The physical evidence (buildings and their surroundings) both at headquarters and in all our branches should be well-painted and attractive. Ensure that no potholes exist in our business corridors and surrounding areas.

Like it is in some Lusaka-based firms, ensure that a customers’ book where they write their comments about how they are served is at their disposal.

This will give you and top management officials, including the chief executive officer, a free feedback tool for corrections and possible improvements.

In 2014, ensure that all your workers have your organisation at their hearts. Retain only highly committed and hard working workers and managers.

Those who are in your organisation for a salary and other personal benefits only should be asked to leave your organisation. 2014 should be a serious year.

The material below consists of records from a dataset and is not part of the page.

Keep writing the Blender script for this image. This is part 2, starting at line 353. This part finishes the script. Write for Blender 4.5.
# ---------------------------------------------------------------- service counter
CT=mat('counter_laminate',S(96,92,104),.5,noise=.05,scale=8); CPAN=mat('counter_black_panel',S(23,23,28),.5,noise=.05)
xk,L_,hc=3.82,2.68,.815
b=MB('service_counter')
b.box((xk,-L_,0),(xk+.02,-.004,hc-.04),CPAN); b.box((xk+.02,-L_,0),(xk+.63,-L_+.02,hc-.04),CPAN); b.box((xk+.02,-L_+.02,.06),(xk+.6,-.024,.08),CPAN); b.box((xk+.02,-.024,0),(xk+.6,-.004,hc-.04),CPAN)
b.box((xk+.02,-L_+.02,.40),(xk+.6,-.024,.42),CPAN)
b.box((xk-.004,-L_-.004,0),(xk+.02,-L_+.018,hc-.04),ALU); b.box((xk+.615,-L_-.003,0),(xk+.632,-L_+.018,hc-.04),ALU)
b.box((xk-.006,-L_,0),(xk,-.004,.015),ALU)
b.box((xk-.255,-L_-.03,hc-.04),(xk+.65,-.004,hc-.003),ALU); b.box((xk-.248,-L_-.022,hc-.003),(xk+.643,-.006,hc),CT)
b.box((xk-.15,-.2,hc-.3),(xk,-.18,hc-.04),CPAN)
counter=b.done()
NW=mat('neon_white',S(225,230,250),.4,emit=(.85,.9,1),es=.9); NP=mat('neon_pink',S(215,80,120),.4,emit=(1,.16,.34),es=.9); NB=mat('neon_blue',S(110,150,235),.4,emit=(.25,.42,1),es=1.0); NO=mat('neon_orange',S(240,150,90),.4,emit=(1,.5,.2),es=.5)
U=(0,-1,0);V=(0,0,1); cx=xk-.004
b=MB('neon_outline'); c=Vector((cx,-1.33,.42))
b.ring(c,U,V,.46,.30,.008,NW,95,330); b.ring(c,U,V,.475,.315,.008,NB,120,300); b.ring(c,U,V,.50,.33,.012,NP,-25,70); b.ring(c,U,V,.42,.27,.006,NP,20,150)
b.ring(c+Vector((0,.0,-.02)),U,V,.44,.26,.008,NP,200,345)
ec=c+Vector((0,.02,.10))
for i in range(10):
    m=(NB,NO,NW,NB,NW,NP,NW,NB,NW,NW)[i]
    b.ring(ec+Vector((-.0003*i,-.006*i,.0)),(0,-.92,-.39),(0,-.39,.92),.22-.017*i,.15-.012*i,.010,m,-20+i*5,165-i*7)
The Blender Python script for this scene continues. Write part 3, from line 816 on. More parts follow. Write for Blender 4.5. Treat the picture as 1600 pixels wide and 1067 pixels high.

Retain only those workers who can propel your organisation to greater heights for high quality products and/or services to customers’ satisfaction. In turn, effective customer service creates more jobs for many citizens.

Improved customer service is not only restricted to organisations selling goods but spreads to training institutions, regulatory bodies, civil society organisations, trade unions, political parties and churches, clubs, etc.

Professional bodies should also improve on their customer service for better service delivery in their professionals to their respective clients and local communities.

What Mr Nsosombi observed is true with some organizations, including training institutions, lodges and hotels and restaurants. Some of these businesses had many customers before but now they are almost empty without customers.

Be like Zambeef, Zambia Sugar Plc and Zambian Breweries Plc and others which record good profits every year.

Companies with effective customer service satisfy local markets and surplus is exported to other countries.

Your organisation can do much better if you can improve on customer services in 2014.

This writer and Sunday Times of Zambia management wish you and your organisation a prosperous 2014.